The government is banking on the Uganda Development Bank to support both local and foreign industries The Uganda Development Corporation as the government’s investment arm; and insurance schemes to safeguard industries will be established.

The proposed policy also seeks to review and strengthen the laws that promote industrial development such as the Industrial Licensing Act, Investment Code Act and the East African Common External Tariff.

The government also wants to increase funding to the industrial sector to promote skills among the labour force and support SMEs.

“It’s time to put money into the industry so we can add value to the raw materials we have and export,” said Denis Ainebyoona, Assistant Commissioner of industry in the ministry of Trade, Industry and Co-operatives.

Attracting investment

Mr Ainebyoona said that with the new policy, the government will prioritise attracting investment to sectors with potential of creating jobs and reducing importation of certain products.

The prioritisation will see value addition in agro processing, tea, coffee, fisheries, extractives, cosmetics, gold and iron and steel.

“Globally, industrialisation has played a key role in the development of economies; and we think it is now time Uganda and Africa stepped up this,” Mr Ainebyona said.

The country wants to tap into different trade agreements that give them access to premium markets like the Common Market for Eastern and Southern Africa, the Africa Growth and Opportunity Act and the new Africa Free Trade Agreement, to sell its industrial products.

Policy experts are also pushing the state to ensure that financial markets work better.

Uganda plans to build about 22 industrial parks to attract investors, but critics say that if the parks are no better serviced than the existing ones, industrialists will still avoid them.

For example, Namanve Industrial Park opened with a poor road network and electricity connection. The park sits in a swamp that requires extra investment to set up a building.

The high cost of doing business is attributed to power fluctuations, a poor transport system, high power tariffs and high interest and exchange rates.
The government has prioritised building hydropower dams and roads in a bid to reduce these cost.

Whereas Uganda has the “Buy Uganda Build Uganda” policy that requires buying from local manufacturers, local industries have continued to suffer competition from foreign ones importing similar products.

The Uganda Manufacturers Association said that some of its members, especially in the cement and stee, are, however, the starting to benefit from BUBU after government directed it agencies to buy from them.

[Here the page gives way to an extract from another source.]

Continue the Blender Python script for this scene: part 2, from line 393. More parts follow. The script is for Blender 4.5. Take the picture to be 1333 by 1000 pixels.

This, the association said, will help individual industrial develop their capacity and the quality of products.

UMA said there should be clear guidelines in the new policy tot protect local producers.

Protection

Makerere University political economist Julius Kiiza noted that the role of the government as a regulator should be seen in both where foreign and local companies should invest and labour protection.

“If we are going to open our economy to foreigners and allow them to determine what our people are paid, then whose government will we be?” Prof Kiiza said.

Former National Planning Authority head Dr Kisamba Mugerwa expressed frustration with government’s lack of implementation of its policies.

Mr Mugerwa said that while he was still at the helm of NPA, government officials frequently deviated from what was planned.